◆ **Task goal**
Would it be possible to write out each entry below exactly, without the pictures?

◆ **Records for the task**

--- --- ---

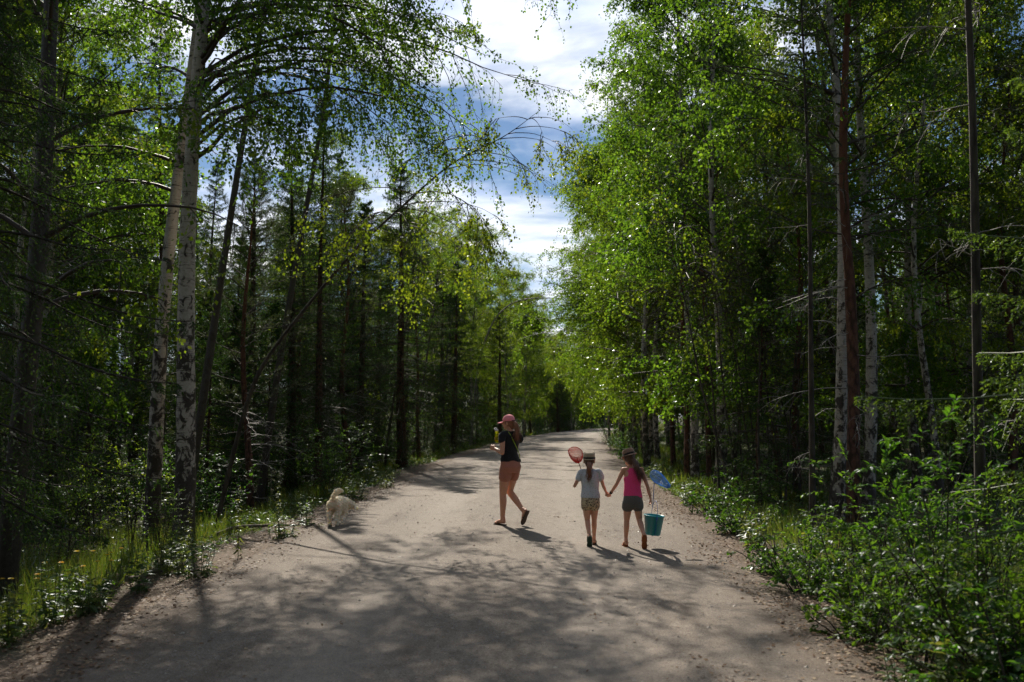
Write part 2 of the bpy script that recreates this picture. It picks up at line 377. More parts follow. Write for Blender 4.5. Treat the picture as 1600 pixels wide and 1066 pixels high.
def road_mat():
    m, N, L = new_mat('packed gravel'); t = N.new('ShaderNodeTexCoord'); ob = t.outputs['Object']
    at_ = N.new('ShaderNodeAttribute'); at_.attribute_name = 'edge'
    grit = tex(N, L, 'Voronoi', 95, ob); fine = tex(N, L, 'Noise', 240, ob, Detail=3); mid = tex(N, L, 'Noise', 7, ob, Detail=6, Roughness=.65)
    big = tex(N, L, 'Noise', 1, mapv(N, L, ob, (.9, .22, 1)), Detail=5)
    base = mixc(N, L, ramp(N, L, mid.outputs['Fac'], [(.3, 0), (.7, 1)]).outputs[0], (.165, .134, .107), (.285, .242, .200))
    base = mixc(N, L, ramp(N, L, big.outputs['Fac'], [(.35, 0), (.65, 1)]).outputs[0], base, (.165, .141, .118))
    gr = N.new('ShaderNodeSeparateColor'); L.new(grit.outputs['Color'], gr.inputs[0])
    base = mixc(N, L, ramp(N, L, gr.outputs[0], [(.72, 0), (1, .55)]).outputs[0], base, (.34, .30, .25))
    base = mixc(N, L, ramp(N, L, gr.outputs[1], [(.66, 0), (1, .6)]).outputs[0], base, (.035, .027, .021))
    n = N.new('ShaderNodeMath'); n.operation = 'MULTIPLY_ADD'; n.inputs[1].default_value = 1.7; n.inputs[2].default_value = -.85; L.new(mid.outputs['Fac'], n.inputs[0])
    n2 = N.new('ShaderNodeMath'); n2.operation = 'MULTIPLY_ADD'; n2.inputs[1].default_value = 1.1; L.new(big.outputs['Fac'], n2.inputs[0]); L.new(n.outputs[0], n2.inputs[2])
    e = N.new('ShaderNodeMath'); e.operation = 'ADD'; L.new(at_.outputs['Fac'], e.inputs[0]); L.new(n2.outputs[0], e.inputs[1])
    f = N.new('ShaderNodeMapRange'); f.inputs[1].default_value = -.25; f.inputs[2].default_value = .55; f.inputs[3].default_value = 0; f.inputs[4].default_value = .75
    L.new(e.outputs[0], f.inputs[0])
    trk = N.new('ShaderNodeMapRange'); trk.inputs[1].default_value = 0; trk.inputs[2].default_value = .65; trk.inputs[3].default_value = 1; trk.inputs[4].default_value = 0
    td = N.new('ShaderNodeMath'); td.operation = 'ADD'; td.inputs[1].default_value = 1.95; L.new(at_.outputs['Fac'], td.inputs[0])
    ta = N.new('ShaderNodeMath'); ta.operation = 'ABSOLUTE'; L.new(td.outputs[0], ta.inputs[0]); L.new(ta.outputs[0], trk.inputs[0])
    wn = tex(N, L, 'Noise', 1, mapv(N, L, ob, (2.2, .5, 1)), Detail=5, Roughness=.7)
    tm = N.new('ShaderNodeMath'); tm.operation = 'MULTIPLY'; L.new(trk.outputs[0], tm.inputs[0]); L.new(wn.outputs['Fac'], tm.inputs[1])
    base = mixc(N, L, tm.outputs[0], base, (.285, .25, .212))
    loose = ramp(N, L, wn.outputs['Fac'], [(.53, 0), (.70, .55)])
    base = mixc(N, L, loose.outputs[0], base, mixc(N, L, gr.outputs[2], (.038, .026, .018), (.105, .077, .055)))
    c = mixc(N, L, f.outputs[0], base, mixc(N, L, gr.outputs[2], (.05, .034, .023), (.13, .092, .066)))
    h = mixc(N, L, .5, grit.outputs['Distance'], mid.outputs['Fac'])
    h = mixc(N, L, .35, h, fine.outputs['Fac'])
    finish(N, L, c, .82, h, .9, .014, .14); return m
M['road'] = road_mat()
ry = np.concatenate([np.linspace(-22, 2, 40), np.linspace(2.15, 30, 180), np.geomspace(30.3, 420, 150)]); rs = np.linspace(-1, 1, 29)
S_, Y_ = np.meshgrid(rs, ry)
ew = hw(Y_) + .12 + wob(Y_ * 1.9, np.sign(S_) * 3, 2) * .16 + wob(Y_ * 6.1, np.sign(S_) * 5, 1) * .05
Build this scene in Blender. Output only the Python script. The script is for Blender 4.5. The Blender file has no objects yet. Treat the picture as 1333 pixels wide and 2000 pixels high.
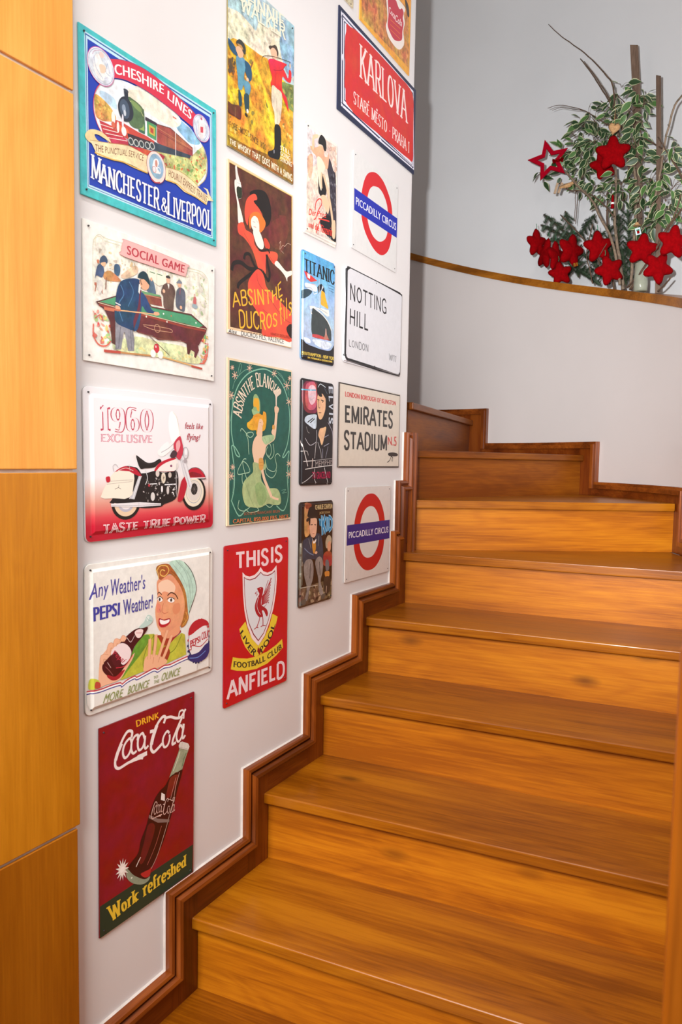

--- --- ---

◆ **Result below**
Write part 2 of the bpy script that recreates this picture. It picks up at line 377. More parts follow. Write for Blender 4.5. Treat the picture as 1600 pixels wide and 1066 pixels high.
def road_mat():
    m, N, L = new_mat('packed gravel'); t = N.new('ShaderNodeTexCoord'); ob = t.outputs['Object']
    at_ = N.new('ShaderNodeAttribute'); at_.attribute_name = 'edge'
    grit = tex(N, L, 'Voronoi', 95, ob); fine = tex(N, L, 'Noise', 240, ob, Detail=3); mid = tex(N, L, 'Noise', 7, ob, Detail=6, Roughness=.65)
    big = tex(N, L, 'Noise', 1, mapv(N, L, ob, (.9, .22, 1)), Detail=5)
    base = mixc(N, L, ramp(N, L, mid.outputs['Fac'], [(.3, 0), (.7, 1)]).outputs[0], (.165, .134, .107), (.285, .242, .200))
    base = mixc(N, L, ramp(N, L, big.outputs['Fac'], [(.35, 0), (.65, 1)]).outputs[0], base, (.165, .141, .118))
    gr = N.new('ShaderNodeSeparateColor'); L.new(grit.outputs['Color'], gr.inputs[0])
    base = mixc(N, L, ramp(N, L, gr.outputs[0], [(.72, 0), (1, .55)]).outputs[0], base, (.34, .30, .25))
    base = mixc(N, L, ramp(N, L, gr.outputs[1], [(.66, 0), (1, .6)]).outputs[0], base, (.035, .027, .021))
    n = N.new('ShaderNodeMath'); n.operation = 'MULTIPLY_ADD'; n.inputs[1].default_value = 1.7; n.inputs[2].default_value = -.85; L.new(mid.outputs['Fac'], n.inputs[0])
    n2 = N.new('ShaderNodeMath'); n2.operation = 'MULTIPLY_ADD'; n2.inputs[1].default_value = 1.1; L.new(big.outputs['Fac'], n2.inputs[0]); L.new(n.outputs[0], n2.inputs[2])
    e = N.new('ShaderNodeMath'); e.operation = 'ADD'; L.new(at_.outputs['Fac'], e.inputs[0]); L.new(n2.outputs[0], e.inputs[1])
    f = N.new('ShaderNodeMapRange'); f.inputs[1].default_value = -.25; f.inputs[2].default_value = .55; f.inputs[3].default_value = 0; f.inputs[4].default_value = .75
    L.new(e.outputs[0], f.inputs[0])
    trk = N.new('ShaderNodeMapRange'); trk.inputs[1].default_value = 0; trk.inputs[2].default_value = .65; trk.inputs[3].default_value = 1; trk.inputs[4].default_value = 0
    td = N.new('ShaderNodeMath'); td.operation = 'ADD'; td.inputs[1].default_value = 1.95; L.new(at_.outputs['Fac'], td.inputs[0])
    ta = N.new('ShaderNodeMath'); ta.operation = 'ABSOLUTE'; L.new(td.outputs[0], ta.inputs[0]); L.new(ta.outputs[0], trk.inputs[0])
    wn = tex(N, L, 'Noise', 1, mapv(N, L, ob, (2.2, .5, 1)), Detail=5, Roughness=.7)
    tm = N.new('ShaderNodeMath'); tm.operation = 'MULTIPLY'; L.new(trk.outputs[0], tm.inputs[0]); L.new(wn.outputs['Fac'], tm.inputs[1])
    base = mixc(N, L, tm.outputs[0], base, (.285, .25, .212))
    loose = ramp(N, L, wn.outputs['Fac'], [(.53, 0), (.70, .55)])
    base = mixc(N, L, loose.outputs[0], base, mixc(N, L, gr.outputs[2], (.038, .026, .018), (.105, .077, .055)))
    c = mixc(N, L, f.outputs[0], base, mixc(N, L, gr.outputs[2], (.05, .034, .023), (.13, .092, .066)))
    h = mixc(N, L, .5, grit.outputs['Distance'], mid.outputs['Fac'])
    h = mixc(N, L, .35, h, fine.outputs['Fac'])
    finish(N, L, c, .82, h, .9, .014, .14); return m
M['road'] = road_mat()
ry = np.concatenate([np.linspace(-22, 2, 40), np.linspace(2.15, 30, 180), np.geomspace(30.3, 420, 150)]); rs = np.linspace(-1, 1, 29)
S_, Y_ = np.meshgrid(rs, ry)
ew = hw(Y_) + .12 + wob(Y_ * 1.9, np.sign(S_) * 3, 2) * .16 + wob(Y_ * 6.1, np.sign(S_) * 5, 1) * .05
Build this scene in Blender. Output only the Python script. The script is for Blender 4.5. The Blender file has no objects yet. Treat the picture as 1333 pixels wide and 2000 pixels high.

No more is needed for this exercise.